Öykülerin çoğunlukla rüya ve masal arasında seyrettiği bir çizgide zaman zaman gerçek olaylara, gerçek mekânlara da rastlıyorsunuz. Şüphesiz her anlatı bir açıdan otobiyografiktir. Merve Koçak Kurt bu meseleyle ilgili şöyle diyor bir röportajında:

“Her metnin otobiyografik özellikler taşıdığını söyleyebiliriz edebi metinlerde. Ancak önemli olan yazarın, yaşamından damıttığı, imbiğinden geçirdiği kelimelerle yeni bir dünya/evren ‘kurması’dır. Sardunyalar bulacaksınız kitapta, kırmızı. Çok severim. Simgeseldir benim için anlamı. ‘Feyruz’un Sesinde’ bir öykü olup ‘Habbaytak Bissayf’ı söyleyecektir. O kadim şehir Antakya’dır, çocukluğumdur. ‘Günlerden Mavi’ Gökçeada’dan esen bir vapur rüzgârıdır. ‘Kızıldut’un Boynu’ bir yer ismidir, doğudaki o şehirde. ‘Bu, Bizdeki, Derinlik Sarhoşluğu’ İstanbul’umdur. ‘Sus Sineması’nda izlediklerim Ulus’ta bir zamanlar ‘var’ ama şimdi ‘yok’ olan sinemadır, hayalidir. Yani anlayacağınız hikâyeler ‘ben’den bir iz taşımakla beraber ben/im değildir. Zaten kitapta da şöyle diyor: ‘Eksik parçalarını tamamlamaya çalıştığımız yapbozun adıydı hayat.’”

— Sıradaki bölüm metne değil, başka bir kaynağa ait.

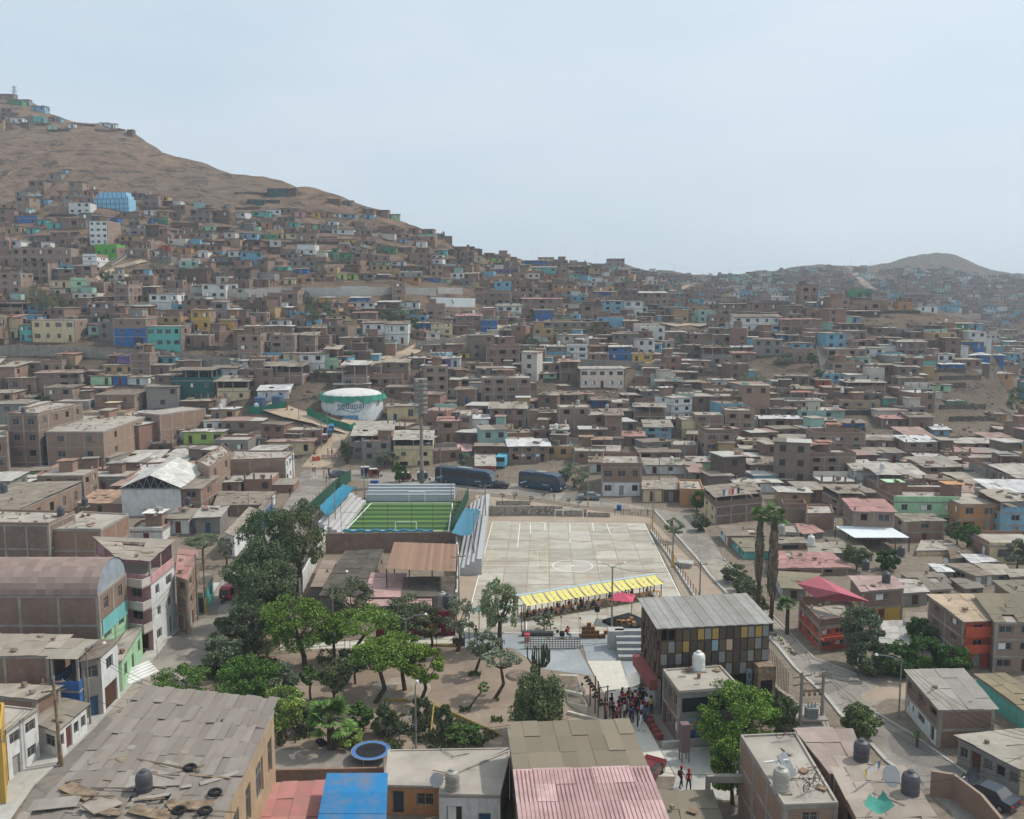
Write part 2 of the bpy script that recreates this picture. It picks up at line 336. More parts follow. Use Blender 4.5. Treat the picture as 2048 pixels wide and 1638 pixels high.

Bir Ankara’lı olarak “Sus Sineması” öyküsünü okurken bir satırda özellikle tebessüm ettim. Acı Çeşme Sokağı’nın adı geçiyordu o satırda. Ulus’ta dolaşırken sık sık önünden geçer, içimden tam da öykülere konu olacak bir ismi var sokağın, derdim. Ve ansızın bir öyküde karşılaşınca kendi adıma hoş bir incelik, küçük bir jest oldu bu. Yazarlık ve okurluk sandığımızdan çok daha sıkı bir bağ taşıyor. Yazarın kendi hayatından damıttığı kelimeler, anlar, mekânlar okurun da tecrübe ettikleri, ya da en azından içinden geçirdikleri oluyor çoğu kez. Eminim okuyan herkes kendi sokağına bir şekilde rastlayacak bu öykülerde.